Donald Simon, an attorney for the campaign-finance reform group Democracy 21, said the newly formed Super PAC Americans For Herman Cain is in direct violation of a Federal Election Commission rule preventing PACs that are unaffiliated with any particular campaign from using candidates’ names in their own name.

According to a disclaimer at the end of a pro-Cain web ad on the PAC’s website titled “A Real Choice”, the PAC registered with the FEC as a “non-connected political committee” that “supports the federal candidacy of Herman Cain for President” but is not “authorized by any candidate committee.”

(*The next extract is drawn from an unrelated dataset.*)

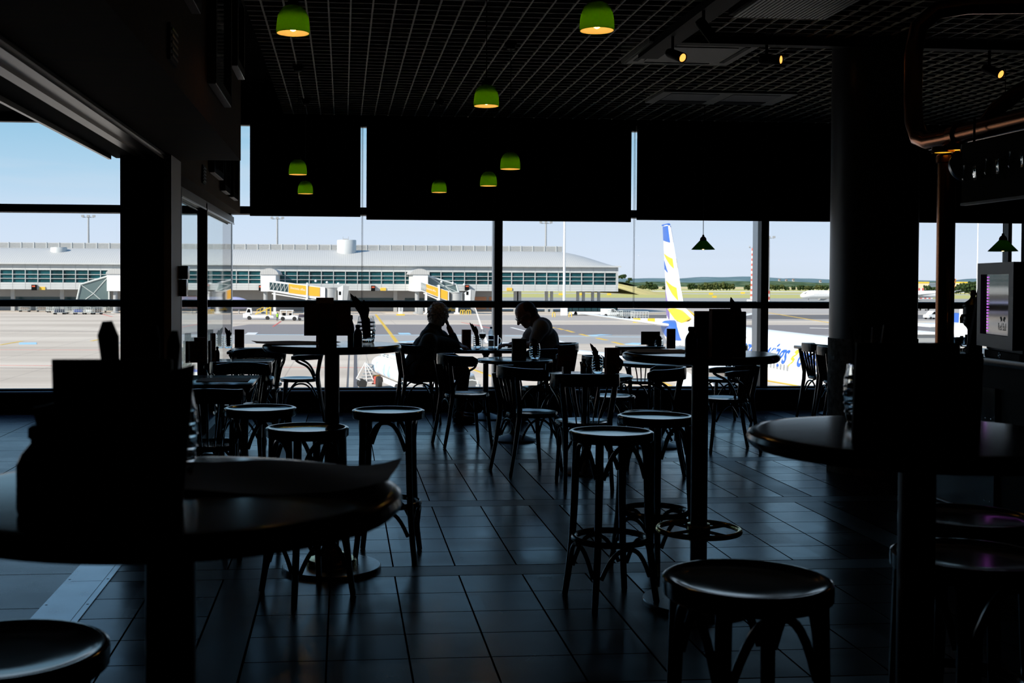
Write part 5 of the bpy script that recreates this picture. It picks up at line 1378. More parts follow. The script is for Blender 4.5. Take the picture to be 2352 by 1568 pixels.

The FEC has strong laws on its books that bar independent groups from coordinating their activity with the candidates of their choice. Adherence to those coordination laws have deteriorated in recent years, especially in the wake of the Supreme Court’s Citizens United decision that opened the floodgates of corporate and union money and gave rise to the Super PAC phenomenon. But most Super PACs so far haven’t violated even the veneer of the law by naming themselves after the candidate they’re supporting.

Democracy 21 points out that federal campaign finance laws state that “in the case of any political committee which is not an authorized committee, such political committee shall not include the name of any candidate in its name.”

A TPM search of the FEC’s electronic filing database produced no filing results for Americans for Herman Cain, and there is no contact information listed on the website except a Washington, D.C. address.

But a Politico article quotes Jordan Gehrke, who worked on Republican Sharron Angle’s failed Nevada Senate bid last year, as saying he filed the organizational paperwork earlier this week.

The website launched just minutes before Tuesday night’s CNN debate with an email fundraising solicitation sent to a Tea Party list rented out to a variety of conservative groups, touting Cain’s “grassroots support” and strong poll numbers, and urging recipients to donate, Politico reported.

Gehrke and Cain’s spokesman did not immediately respond to an inquiry from TPM.